-- Begin --
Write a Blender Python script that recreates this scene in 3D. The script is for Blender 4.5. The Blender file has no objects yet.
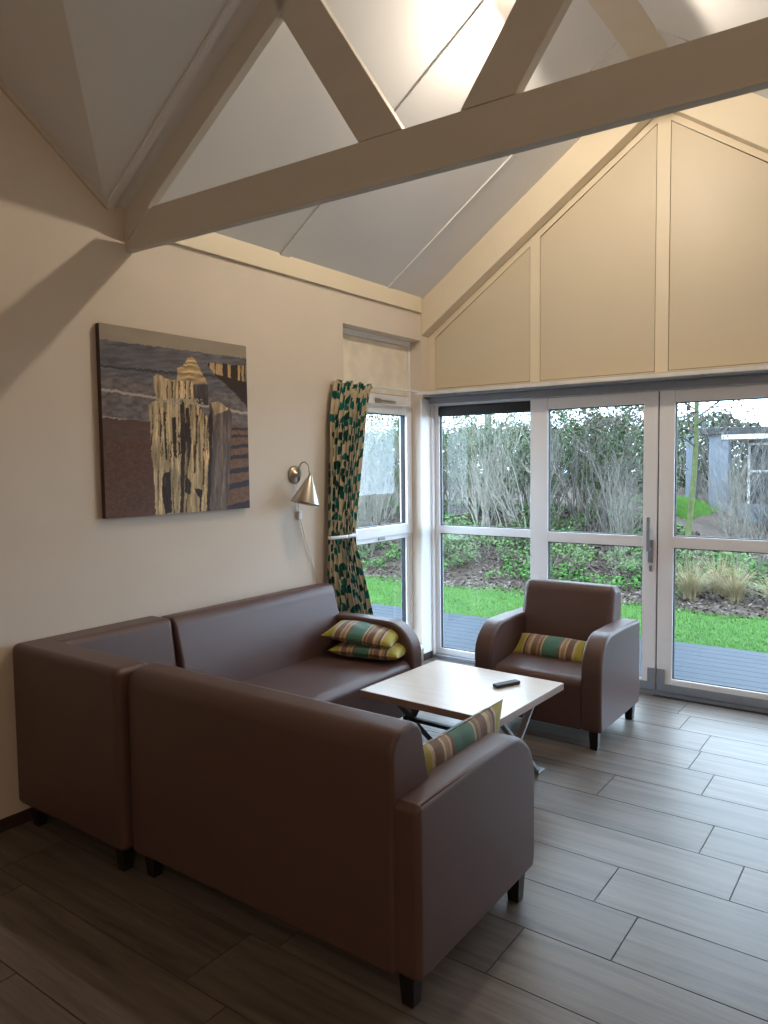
import bpy, bmesh, math, random
from mathutils import Vector, Matrix, noise
import numpy as np
PI = math.pi
scn = bpy.context.scene
COL = scn.collection

# ------------------------------------------------------------------ camera
YAW, PITCH, ROLL = -0.626891, 0.0659803, -0.0119792
CAM = Vector((3.24884, -5.11962, 1.6))
f_ = Vector((math.sin(YAW)*math.cos(PITCH), math.cos(YAW)*math.cos(PITCH), -math.sin(PITCH)))
r_ = Vector((math.cos(YAW), -math.sin(YAW), 0)); u_ = r_.cross(f_)
c_, s_ = math.cos(ROLL), math.sin(ROLL)
R_, U_ = c_*r_+s_*u_, -s_*r_+c_*u_
cd = bpy.data.cameras.new('camera'); cam = bpy.data.objects.new('camera', cd); COL.objects.link(cam)
M = Matrix.Identity(4)
for i in range(3):
    M[i][0], M[i][1], M[i][2], M[i][3] = R_[i], U_[i], -f_[i], CAM[i]
cam.matrix_world = M
cd.sensor_fit = 'HORIZONTAL'; cd.sensor_width = 36; cd.lens = 746.33/768*36
cd.clip_start = .05; cd.clip_end = 200
scn.camera = cam

# ------------------------------------------------------------------ light, world, exposure
vs = scn.view_settings
vs.view_transform = 'Standard'; vs.look = 'None'; vs.gamma = 1; vs.use_curve_mapping = False
vs.exposure = 1.0
scn.cycles.max_bounces = 10; scn.cycles.diffuse_bounces = 6; scn.cycles.transparent_max_bounces = 24
scn.cycles.sample_clamp_indirect = 4
scn.cycles.caustics_reflective = False; scn.cycles.caustics_refractive = False

w = bpy.data.worlds.new('overcast_sky'); scn.world = w; w.use_nodes = True
nt = w.node_tree; nt.nodes.clear()
out = nt.nodes.new('ShaderNodeOutputWorld'); bg = nt.nodes.new('ShaderNodeBackground')
tc = nt.nodes.new('ShaderNodeTexCoord'); nz = nt.nodes.new('ShaderNodeTexNoise'); cr = nt.nodes.new('ShaderNodeValToRGB')
nz.inputs['Scale'].default_value = 2.2; nz.inputs['Detail'].default_value = 4
cr.color_ramp.elements[0].position = .3; cr.color_ramp.elements[0].color = (.50, .68, 1.0, 1)
cr.color_ramp.elements[1].position = .7; cr.color_ramp.elements[1].color = (.74, .86, 1.0, 1)
nt.links.new(tc.outputs['Generated'], nz.inputs['Vector']); nt.links.new(nz.outputs['Fac'], cr.inputs['Fac'])
nt.links.new(cr.outputs['Color'], bg.inputs['Color']); nt.links.new(bg.outputs['Background'], out.inputs['Surface'])
bg.inputs['Strength'].default_value = 5.8

def lamp(name, loc, power, color, radius):
    l = bpy.data.lights.new(name, 'POINT'); l.energy = power; l.color = color; l.shadow_soft_size = radius
    o = bpy.data.objects.new(name, l); o.location = loc; COL.objects.link(o); return o
RIDGE_LAMP = (1.66, -1.62, 3.85)
lamp('ridge_lamp_glow', RIDGE_LAMP, 1.5, (1, .80, .56), .035)
sp_ = bpy.data.lights.new('ridge_lamp_light', 'SPOT'); sp_.energy = 42; sp_.color = (1, .85, .66); sp_.shadow_soft_size = .035
sp_.spot_size = PI; sp_.spot_blend = .06
so_ = bpy.data.objects.new('ridge_lamp_light', sp_); so_.location = RIDGE_LAMP; COL.objects.link(so_)
lamp('kitchen_lamp_light', (4.6, -6.6, 2.9), 28, (1, .74, .50), .12)

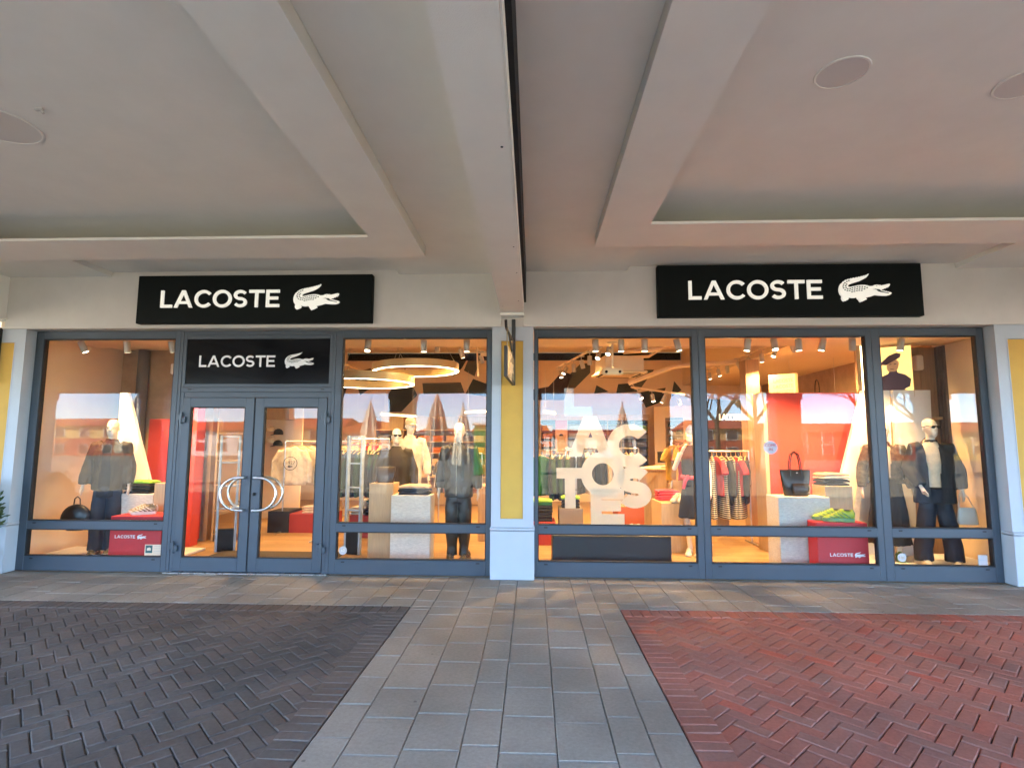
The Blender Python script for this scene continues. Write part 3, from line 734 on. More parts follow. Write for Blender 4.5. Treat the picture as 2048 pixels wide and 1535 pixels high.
# hanging blade sign on the middle pilaster
bs = thing('hanging_sign', 'black iron bracket with small framed crocodile sign on the central pilaster', 'hanging sign', (-0.245, -.155, 0))
MB().rbox(-.024, .024, -.03, .0, 2.36, 3.20, .004).build('wall_bar', 'iron_black', bs)
sw = R(-3)          # the board has swung a little to the left
def bl(pts): return [(q[0] - q[1] * math.tan(sw), q[1], q[2]) for q in pts]
MB().tube(bl([(0, -.03, 2.90), (0, -.85, 2.90), (0, -.93, 2.92), (0, -.97, 2.98)]), .016, 8).build('arm', 'iron_black', bs, True)
MB().tube(bl([(0, -.03, 2.72), (0, -.3, 2.78), (0, -.6, 2.89)]), .011, 8).build('brace', 'iron_black', bs, True)
for y in (-.22, -.82): MB().tube(bl([(0, y, 2.89), (0, y, 2.70)]), .008, 6).build('hook', 'brass_dull', bs)
b = MB().rbox(-.020, .020, -.96, -.10, 2.36, 2.70, .004).build('board_frame', 'iron_black', bs); b.rotation_euler = (0, 0, sw)
MB().box(-.0225, .0225, -.925, -.135, 2.395, 2.665).build('board_face', 'brass_dull', b)
e = croc(0, .50, 0, b, -.003, 0, 'decal_white', False); e.matrix_local = Matrix.Translation((.0225, -.78, 2.40)) @ Matrix.Rotation(R(90), 4, 'Z')
# bracket of the neighbouring sign on the left pilaster
lb = thing('sign_bracket', 'curled black iron bracket on the left pilaster', 'bracket', (-6.98, -.155, 0))
MB().rbox(-.02, .02, -.045, 0, 2.40, 3.12, .004).build('wall_bar', 'iron_black', lb)
MB().tube([(0, -.045, 2.42), (0, -.09, 2.415), (-.03, -.12, 2.44), (-.06, -.14, 2.44)], .012, 8).build('scroll', 'iron_black', lb, True)
MB().tube([(-.01, -.03, 3.06)] + [(-.01 - .30 * math.sin(R(a)), -.05, 3.02 - .20 * (1 - math.cos(R(a)))) for a in range(10, 91, 16)], .009, 8).build('curl', 'iron_black', lb, True)
MB().tube([(-.01, -.03, 2.80)] + [(-.01 - .26 * math.sin(R(a)), -.05, 2.80 + .16 * (1 - math.cos(R(a)))) for a in range(10, 91, 16)], .009, 8).build('curl', 'iron_black', lb, True)
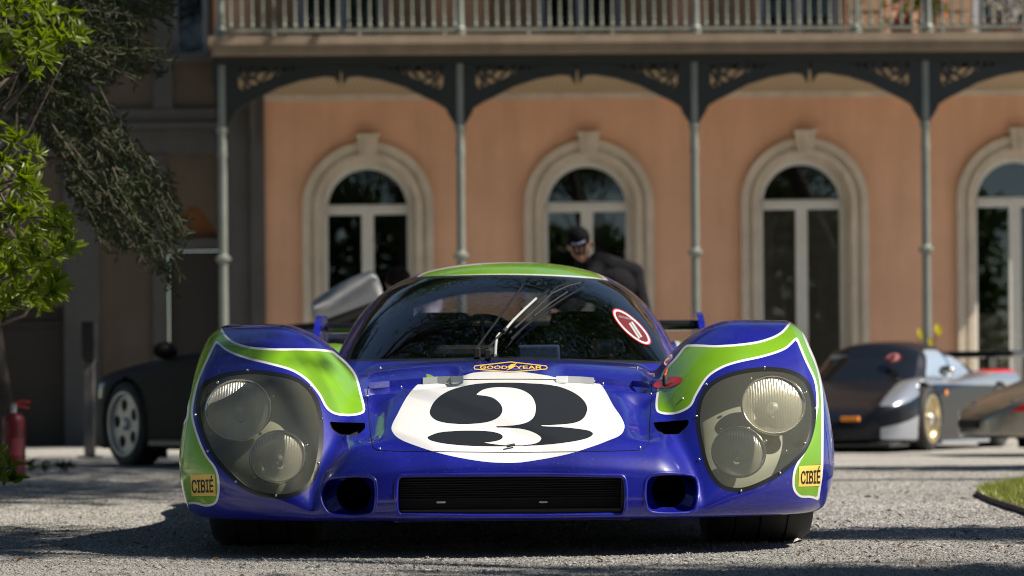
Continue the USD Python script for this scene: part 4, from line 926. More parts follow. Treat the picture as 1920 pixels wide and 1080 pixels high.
# ------------------------------------------------------------------ parked cars
def shell_car(name, label, origin, rz, prof, fend, cab, W, a_c, Ls, wheels, mat, fx, shoulder=.12, res=.03, side=0.0, nose=.7, zb=.14):
    """Coach-built skin from a hood profile, a fender crest, a cabin profile and wheel arches; returns the thing, its skin and the placing."""
    hp, fpr, cp = PchipInterpolator(*zip(*prof)), PchipInterpolator(*zip(*fend)), PchipInterpolator(*zip(*cab))
    def tp(x, y):
        ax = np.abs(x); h = hp(y) - .05 * (ax / W) ** 2
        f_ = fpr(y) - .16 * (np.maximum(fx - ax, 0) / .25) ** 2 - .10 * (np.maximum(ax - fx - .05, 0) / .14) ** 2.2
        H = smax(h, f_, .05); cb = cp(y - .15 * (ax / a_c) ** 2); base = .62
        c = np.where(cb > base, base + (cb - base) * (1 - np.minimum(ax / a_c, 1) ** 2.8) ** (1 / 2.8), -1.0); c = np.where(ax < a_c, c, -1.0)
        return smax(H, c, .02)
    def fld(x, y, z, two=False):
        e = .01; q = (x[:, :, 0], y[:, :, 0]) if two else (x, y)
        h = tp(*q); g = np.sqrt(1 + np.minimum((tp(q[0] + e, q[1]) - tp(q[0] - e, q[1])) / (2 * e), 5) ** 2 + np.minimum((tp(q[0], q[1] + e) - tp(q[0], q[1] - e)) / (2 * e), 5) ** 2)
        if two: h, g = h[:, :, None], g[:, :, None]
        f = (z - h) / g
        ax = np.abs(x); w = W - .18 * (z - .45) ** 2 - side * (z > .5) * (z - .5) * .2
        ye = np.maximum(nose - y, 0) / nose; yr = np.maximum(y - (Ls - nose), 0) / nose
        f = smax(f, (((ax / w) ** 2.8 + ye ** 2.8 + yr ** 2.8) ** (1 / 2.8) - 1) * .8, .05)
        f = smax(f, zb - z, .04)
        for yy, R in wheels: f = np.maximum(f, np.minimum(R + .035 - np.sqrt((y - yy) ** 2 + (z - R) ** 2), ax - W + .30))
        return f
    xs_, ys_, zs_ = np.arange(-W - .06, W + .061, res), np.arange(-.06, Ls + .09, res), np.arange(zb - .06, 1.45, res)
    b = Body(lambda x, y, z: fld(x, y, z), xs_, ys_, zs_, lambda x, y, z: fld(x, y, z, True), .004)
    t = thing(name, label, 'car', origin, rz)
    return t, Skin(b.V, b.F, b.N, np.zeros((len(b.V), 0)))
def alloy_wheel(t, x, y, R, w, rim, nspoke, mat, kind='holes'):
    sg = 1 if x > 0 else -1
    tr = obj('wheel', lathe([(rim, -w * .45), (R - .03, -w * .5), (R, -w * .4), (R, w * .4), (R - .03, w * .5), (rim, w * .45)], 40, 'x').apply_translation([x, y, R]), M['tyre'], t, smooth=35)
    xo = x + sg * w * .42
    obj('rim_lip', lathe([(rim + .004, 0), (rim + .004, sg * .02), (rim - .018, sg * .022), (rim - .03, -sg * .03)], 40, 'x').apply_translation([xo, y, R]), mat, tr, smooth=35)
    disc = Point(0, 0).buffer(rim - .02, 32)
    for k in range(nspoke):
        a = 2 * math.pi * k / nspoke + .5
        if kind == 'holes': disc = disc.difference(Point(rim * .60 * math.cos(a), rim * .60 * math.sin(a)).buffer(rim * .20, 12))
        else: disc = disc.difference(affinity.rotate(sbox(rim * .3, -rim * .055, rim * .86, rim * .055), math.degrees(a), origin=(0, 0)))
    e = extrude(disc, .03); v = e.vertices; e = tm(np.stack([xo - .04 + v[:, 2], y + v[:, 0], R + v[:, 1]], 1), e.faces)
    obj('wheel_face', e, mat, tr)
    obj('hub_cap', trimesh.creation.icosphere(2, .055).apply_scale([.5, 1, 1]).apply_translation([xo - (0 if sg > 0 else .02), y, R]), M['alloy'], tr, smooth=True)
    obj('wheel_well', bx(min(xo - sg * .2, xo - sg * .19), max(xo - sg * .2, xo - sg * .19), y - R, y + R, R * .2, R * 1.9), M['void'], tr)
    return tr
# dark coupe in the shade on the left
M['bronze'] = plain('dark_bronze_paint', (0.007, 0.006, 0.004), 0.55, .0, coat=.0, spec=.12)
M['silver_wheel'] = plain('silver_wheel', (0.50, 0.47, 0.43), 0.4, .6)
zl = 21.0
cpt, ck = shell_car('parked_coupe', 'dark bronze coupe parked in the shade on the left with five-hole silver wheels', (-2.97, 21.05, 0), 216.9,
    [(-.2, .3), (0, .55), (.12, .66), (.5, .74), (1.3, .86), (1.6, .92), (3.6, .98), (4.3, .92), (4.6, .8)], [(-.2, .3), (0, .52), (.15, .68), (.5, .78), (1.0, .84), (1.6, .88), (3, .90), (3.7, .95), (4.4, .88), (4.7, .7)],
    [(-.2, .3), (.9, .5), (1.2, .84), (1.7, 1.02), (2.2, 1.12), (2.7, 1.13), (3.3, 1.08), (4.0, .98), (4.4, .85), (4.7, .4)], .94, .72, 4.65, [(.92, .34), (3.55, .34)], M['bronze'], .74)
y_, z_, x_ = ck.V[:, 1], ck.V[:, 2], np.abs(ck.V[:, 0])
d = np.maximum(.93 - z_, np.maximum(z_ - 1.08, np.maximum(np.abs(y_ - 2.7) - 1.0 + (z_ - .93) * .6, .45 - x_))); d = np.maximum(d, x_ - .8)
gw, ck, _s = ck.split(d); gw.put('side_window', M['dglass'], cpt)
y_, z_, x_ = ck.V[:, 1], ck.V[:, 2], np.abs(ck.V[:, 0])
d = np.maximum(np.maximum(.93 - z_, z_ - 1.08), np.maximum(np.maximum(1.2 - y_, y_ - 2.2), x_ - .52 + (z_ - .95) * .25)); gw, ck, _s = ck.split(d); gw.put('windscreen', M['dglass'], cpt)
y_, z_ = ck.V[:, 1], ck.V[:, 2]; d = np.maximum(np.maximum(np.abs(z_ - .60 - .05 * y_) - .06, y_ - .55), .45 - np.abs(ck.V[:, 0])); gw, ck, _s = ck.split(d); gw.put('headlight', M['dglass'], cpt)
ck.put('body', M['bronze'], cpt)
for y in (.92, 3.55):
    for x in (.83, -.83): alloy_wheel(cpt, x, y, .345, .24, .262, 5, M['silver_wheel'])
obj('mirror', trimesh.creation.icosphere(2, .1).apply_scale([1.1, .7, .7]).apply_translation([.90, 1.55, .93]), M['bronze'], cpt, smooth=True)
obj('sill', bx(.9, .955, 1.35, 3.1, .16, .22, .015), M['trim'], cpt)
# black racing coupe on the right
M['blackpaint'] = plain('black_paint', (0.004, 0.005, 0.010), 0.35, coat=.25, spec=.3); M['silverp'] = plain('silver_stripe', (0.33, 0.36, 0.41), 0.25, .5, coat=.8)
M['gold_rim'] = plain('gold_rim', (0.80, 0.68, 0.45), 0.25, 1.0); M['orange_l'] = plain('indicator_orange', (0.7, 0.22, 0.02), 0.3); M['bluewin'] = plain('painted_sky_plexi', (.26, .32, .40), .12)  # side windows: reflected sky is painted in as an opaque pale blue
RZ = -28.0
ca, sa = math.cos(math.radians(RZ)), math.sin(math.radians(RZ))
wd = 23.8; wpos = at(1722, 805, wd); lx, ly = .86, .98
po = (wpos[0] - (lx * ca - ly * sa), wpos[1] - (lx * sa + ly * ca), 0)
pc, pk = shell_car('black_race_coupe', 'black racing coupe with silver and red fender stripes and gold wheels on the right', po, RZ,
    [(-.2, .15), (0, .28), (.2, .40), (.6, .50), (1.2, .63), (1.6, .70), (3.6, .82), (4.4, .72), (4.7, .55)], [(-.2, .15), (0, .30), (.2, .44), (.55, .60), (.9, .70), (1.3, .73), (1.7, .72), (2.6, .70), (3.3, .82), (3.9, .86), (4.5, .78), (4.8, .5)],
    [(-.2, .2), (1.1, .4), (1.5, .68), (1.85, .92), (2.15, 1.10), (2.7, 1.135), (3.2, 1.06), (3.9, .86), (4.4, .74), (4.8, .4)], .99, .63, 4.7, [(.98, .315), (3.35, .33)], M['blackpaint'], .78, zb=.09)
def cutp(sk, d, name, mat, t, **kw):
    a, b, _s = sk.split(d); a.put(name, mat, t, **kw); return b
g3 = lambda s: (s.V[:, 0], s.V[:, 1], s.V[:, 2])
x, y, z = g3(pk); pk = cutp(pk, np.maximum(np.maximum(.70 - z, z - 1.04), np.maximum(np.maximum(1.5 - y, y - 2.45), np.abs(x) - .56 + (z - .72) * .3)), 'windscreen', M['dglass'], pc)
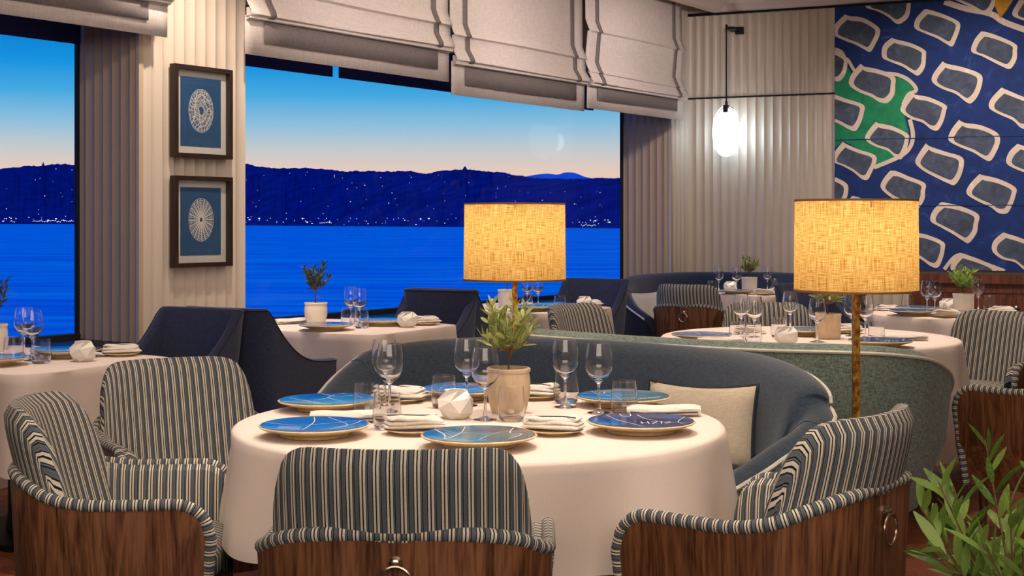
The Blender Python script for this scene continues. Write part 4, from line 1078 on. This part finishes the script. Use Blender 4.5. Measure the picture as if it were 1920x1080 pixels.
-- End --
### Work to be completed
Transcribe the opening line of the listing above, please, and every line after it through the line with "COL = scn.collection", word for word, without pictures.

### Solution for this problem
Write a Blender Python script that recreates this scene in 3D. The script is for Blender 4.5. The Blender file has no objects yet.
import bpy, bmesh, math, random
from mathutils import Vector, Matrix, noise
import numpy as np
PI = math.pi
scn = bpy.context.scene
COL = scn.collection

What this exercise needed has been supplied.